‘Wat moet ik met zo’n man?’ vroeg ze mij bijna radeloos. We zaten in een voorbespreking van een studiedag. Ze wilde als opleidingsmanager de studiedag inzetten om toetsactiviteiten effectiever te organiseren. De betrokkenheid van haar team richting studenten was groot. Of alles efficiënt en effectief verliep, daarover had zij haar twijfels.

Veel docenten besteedden veel tijd aan het toetsen. Als opleidingsmanager viel haar op dat twee docenten voortdurend kritiek leverden op de organisatie. Ook het inefficiënte beoordelen werd toegeschreven aan de organisatie. De twee critici uit het team bleven stug volhouden dat zij te weinig tijd kregen om te beoordelen. Als opleidingsmanager kwam ze geen stap verder. Zij moest het helaas doen met de toegekende uren. Het enige dat zij als opleidingsmanager kon doen, was collectief naar oplossingen zoeken. Meer kon ze niet.

Op de studiedag wilde ze met het team tot gedragen afspraken komen. Maar ze voorzag nu al problemen. Ze hoopte dat ik het team op een positieve manier kon beïnvloeden. Ze hoopte vooral dat ik als trainer die twee kritische heren mee zou trekken. Ik beloofde mijn best te doen en middels gerichte opdrachten tot een gedeelde aanpak te komen.

Toen de voorbespreking was afgelopen besefte ik me dat haar verhaal over het blijvend verzet van twee docenten ‘typisch hbo’ was. Organisatieproblemen werden door hen niet gedeeld. Betrokkenheid niet getoond. Deze twee docenten schreven werkelijk alles aan anderen toe. Steeds op een agressieve manier.

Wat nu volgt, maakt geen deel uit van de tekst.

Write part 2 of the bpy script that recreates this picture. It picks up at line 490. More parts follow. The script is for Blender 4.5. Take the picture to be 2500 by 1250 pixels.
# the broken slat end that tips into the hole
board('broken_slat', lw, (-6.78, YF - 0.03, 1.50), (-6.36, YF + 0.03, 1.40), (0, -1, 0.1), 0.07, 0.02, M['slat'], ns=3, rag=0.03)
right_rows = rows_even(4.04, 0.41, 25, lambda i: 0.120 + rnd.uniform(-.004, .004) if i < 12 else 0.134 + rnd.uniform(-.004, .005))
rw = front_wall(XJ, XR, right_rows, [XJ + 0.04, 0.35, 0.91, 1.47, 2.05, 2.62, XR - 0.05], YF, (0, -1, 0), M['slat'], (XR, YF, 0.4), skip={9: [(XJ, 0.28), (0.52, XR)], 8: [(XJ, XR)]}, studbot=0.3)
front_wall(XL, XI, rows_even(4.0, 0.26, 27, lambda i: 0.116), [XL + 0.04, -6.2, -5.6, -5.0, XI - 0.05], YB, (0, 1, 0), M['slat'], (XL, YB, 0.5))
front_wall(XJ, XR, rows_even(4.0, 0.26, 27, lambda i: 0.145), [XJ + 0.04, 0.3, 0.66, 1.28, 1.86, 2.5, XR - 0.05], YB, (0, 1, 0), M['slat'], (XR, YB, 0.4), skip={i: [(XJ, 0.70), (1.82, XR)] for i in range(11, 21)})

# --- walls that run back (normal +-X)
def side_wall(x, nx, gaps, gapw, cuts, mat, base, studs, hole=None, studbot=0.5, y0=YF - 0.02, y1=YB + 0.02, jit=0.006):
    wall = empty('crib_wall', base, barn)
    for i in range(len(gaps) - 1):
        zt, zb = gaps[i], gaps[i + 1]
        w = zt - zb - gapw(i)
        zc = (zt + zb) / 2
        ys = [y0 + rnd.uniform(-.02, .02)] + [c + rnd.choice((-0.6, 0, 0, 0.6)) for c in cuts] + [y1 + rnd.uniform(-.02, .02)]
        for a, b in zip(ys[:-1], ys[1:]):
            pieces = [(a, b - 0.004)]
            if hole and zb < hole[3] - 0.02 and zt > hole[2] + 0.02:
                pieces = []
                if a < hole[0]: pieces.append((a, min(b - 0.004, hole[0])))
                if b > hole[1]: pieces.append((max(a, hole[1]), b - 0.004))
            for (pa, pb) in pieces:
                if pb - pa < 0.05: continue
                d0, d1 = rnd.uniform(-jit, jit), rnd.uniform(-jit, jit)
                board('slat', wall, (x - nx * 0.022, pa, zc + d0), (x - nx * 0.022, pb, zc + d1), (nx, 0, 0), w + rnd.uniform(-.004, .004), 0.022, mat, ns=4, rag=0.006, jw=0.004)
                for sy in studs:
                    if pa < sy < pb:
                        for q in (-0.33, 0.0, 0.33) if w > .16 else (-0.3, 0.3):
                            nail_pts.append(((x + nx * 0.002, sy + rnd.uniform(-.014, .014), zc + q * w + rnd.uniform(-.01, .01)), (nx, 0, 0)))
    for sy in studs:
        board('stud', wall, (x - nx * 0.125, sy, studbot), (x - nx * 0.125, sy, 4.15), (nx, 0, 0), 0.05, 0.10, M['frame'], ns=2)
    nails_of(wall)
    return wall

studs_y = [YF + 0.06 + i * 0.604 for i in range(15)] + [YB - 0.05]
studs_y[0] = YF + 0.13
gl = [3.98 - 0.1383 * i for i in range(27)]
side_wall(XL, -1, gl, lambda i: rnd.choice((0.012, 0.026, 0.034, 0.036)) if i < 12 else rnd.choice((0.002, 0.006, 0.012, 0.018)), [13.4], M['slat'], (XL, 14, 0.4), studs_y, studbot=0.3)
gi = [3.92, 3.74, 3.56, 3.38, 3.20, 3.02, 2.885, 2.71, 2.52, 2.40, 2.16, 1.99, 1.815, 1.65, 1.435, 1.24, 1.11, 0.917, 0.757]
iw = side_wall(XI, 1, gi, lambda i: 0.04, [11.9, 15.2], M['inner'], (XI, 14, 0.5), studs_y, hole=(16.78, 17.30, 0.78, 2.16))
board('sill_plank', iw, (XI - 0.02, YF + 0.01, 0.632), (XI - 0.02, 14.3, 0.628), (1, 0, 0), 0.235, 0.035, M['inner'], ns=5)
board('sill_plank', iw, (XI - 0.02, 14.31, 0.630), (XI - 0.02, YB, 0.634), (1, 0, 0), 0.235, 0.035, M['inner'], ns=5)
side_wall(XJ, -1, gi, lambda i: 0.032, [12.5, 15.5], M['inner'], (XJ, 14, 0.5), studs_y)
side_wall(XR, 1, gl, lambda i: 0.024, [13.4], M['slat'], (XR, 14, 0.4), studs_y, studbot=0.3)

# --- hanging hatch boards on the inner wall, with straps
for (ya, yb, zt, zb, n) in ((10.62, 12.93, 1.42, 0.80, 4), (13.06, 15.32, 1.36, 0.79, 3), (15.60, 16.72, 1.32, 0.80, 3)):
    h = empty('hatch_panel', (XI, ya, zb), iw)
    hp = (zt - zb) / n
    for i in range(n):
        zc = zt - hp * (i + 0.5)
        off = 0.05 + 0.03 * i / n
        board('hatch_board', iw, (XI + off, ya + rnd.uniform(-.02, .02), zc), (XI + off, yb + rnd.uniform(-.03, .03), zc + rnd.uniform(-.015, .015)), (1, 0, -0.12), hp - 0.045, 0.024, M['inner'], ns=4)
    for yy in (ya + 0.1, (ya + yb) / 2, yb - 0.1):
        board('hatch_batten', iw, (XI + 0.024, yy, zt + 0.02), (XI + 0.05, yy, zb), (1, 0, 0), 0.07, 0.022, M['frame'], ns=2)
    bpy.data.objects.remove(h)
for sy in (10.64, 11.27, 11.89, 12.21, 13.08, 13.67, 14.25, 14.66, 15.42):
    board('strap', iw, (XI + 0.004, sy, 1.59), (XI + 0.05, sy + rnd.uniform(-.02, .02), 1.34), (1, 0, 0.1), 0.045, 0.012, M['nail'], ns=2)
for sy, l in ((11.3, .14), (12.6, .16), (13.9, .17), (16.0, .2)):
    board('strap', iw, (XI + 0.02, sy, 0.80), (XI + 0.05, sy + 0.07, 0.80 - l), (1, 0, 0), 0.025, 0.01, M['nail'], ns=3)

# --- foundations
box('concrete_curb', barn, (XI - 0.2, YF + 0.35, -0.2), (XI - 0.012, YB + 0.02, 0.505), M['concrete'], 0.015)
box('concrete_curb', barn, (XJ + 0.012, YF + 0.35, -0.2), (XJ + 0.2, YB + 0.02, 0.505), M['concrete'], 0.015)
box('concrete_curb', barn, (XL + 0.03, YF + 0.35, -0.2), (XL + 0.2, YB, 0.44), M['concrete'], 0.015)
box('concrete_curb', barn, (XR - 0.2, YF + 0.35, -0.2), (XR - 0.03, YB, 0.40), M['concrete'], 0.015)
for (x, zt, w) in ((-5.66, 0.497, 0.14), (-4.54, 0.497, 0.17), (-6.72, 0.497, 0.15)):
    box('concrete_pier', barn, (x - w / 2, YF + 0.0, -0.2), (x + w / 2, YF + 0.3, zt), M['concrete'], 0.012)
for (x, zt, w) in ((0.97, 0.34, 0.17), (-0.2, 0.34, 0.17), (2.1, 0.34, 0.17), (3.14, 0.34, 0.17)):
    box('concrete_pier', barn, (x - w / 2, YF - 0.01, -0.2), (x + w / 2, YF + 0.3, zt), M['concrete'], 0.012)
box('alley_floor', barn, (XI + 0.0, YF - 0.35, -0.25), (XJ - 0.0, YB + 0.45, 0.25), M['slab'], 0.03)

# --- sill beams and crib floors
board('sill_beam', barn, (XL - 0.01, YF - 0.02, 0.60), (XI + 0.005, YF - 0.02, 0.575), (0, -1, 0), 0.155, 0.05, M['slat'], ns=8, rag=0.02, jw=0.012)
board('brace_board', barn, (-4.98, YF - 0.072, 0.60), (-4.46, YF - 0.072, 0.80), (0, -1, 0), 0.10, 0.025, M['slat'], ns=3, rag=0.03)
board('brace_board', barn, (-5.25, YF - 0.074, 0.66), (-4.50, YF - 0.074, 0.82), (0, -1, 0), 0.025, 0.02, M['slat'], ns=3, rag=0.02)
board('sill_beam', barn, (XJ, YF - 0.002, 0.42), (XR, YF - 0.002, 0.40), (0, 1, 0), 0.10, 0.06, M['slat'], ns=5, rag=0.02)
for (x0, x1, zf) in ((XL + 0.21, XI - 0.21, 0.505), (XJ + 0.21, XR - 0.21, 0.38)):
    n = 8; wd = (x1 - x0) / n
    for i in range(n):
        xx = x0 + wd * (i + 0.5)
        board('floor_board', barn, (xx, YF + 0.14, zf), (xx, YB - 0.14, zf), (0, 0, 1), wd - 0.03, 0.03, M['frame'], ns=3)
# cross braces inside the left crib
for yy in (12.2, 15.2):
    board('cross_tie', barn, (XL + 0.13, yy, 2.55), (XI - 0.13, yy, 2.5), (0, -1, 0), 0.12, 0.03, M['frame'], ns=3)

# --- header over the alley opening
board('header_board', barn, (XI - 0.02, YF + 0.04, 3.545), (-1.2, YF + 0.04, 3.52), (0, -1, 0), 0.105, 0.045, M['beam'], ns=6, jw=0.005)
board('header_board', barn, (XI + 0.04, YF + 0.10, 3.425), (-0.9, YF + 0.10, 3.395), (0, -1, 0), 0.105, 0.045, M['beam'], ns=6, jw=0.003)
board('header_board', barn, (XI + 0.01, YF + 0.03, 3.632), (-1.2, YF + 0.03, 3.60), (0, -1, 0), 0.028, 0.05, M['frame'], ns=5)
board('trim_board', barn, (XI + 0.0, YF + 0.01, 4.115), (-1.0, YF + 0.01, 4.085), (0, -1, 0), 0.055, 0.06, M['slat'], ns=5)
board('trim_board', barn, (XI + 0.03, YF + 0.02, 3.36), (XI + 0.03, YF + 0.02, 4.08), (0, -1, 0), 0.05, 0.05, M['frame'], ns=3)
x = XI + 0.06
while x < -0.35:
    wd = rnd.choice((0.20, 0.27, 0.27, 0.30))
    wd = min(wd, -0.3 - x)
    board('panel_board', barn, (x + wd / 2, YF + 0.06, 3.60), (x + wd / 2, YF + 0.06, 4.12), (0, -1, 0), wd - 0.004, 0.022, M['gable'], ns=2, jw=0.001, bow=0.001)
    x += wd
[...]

Daarmee beïnvloedden zij ook collega’s in het team.

Na het aanhoren van deze opleidingsmanager rezen mijn twijfels over de vraag of docenten wel over volledige autonomie moeten beschikken. Of zij inderdaad in staat zijn de juiste beslissingen te nemen. Deze docenten opereerden als solisten. Ze waren niet in staat zich als teamlid te buigen over deze problematiek. En vermoedelijk zou de studiedag daar ook niet aan bijdragen.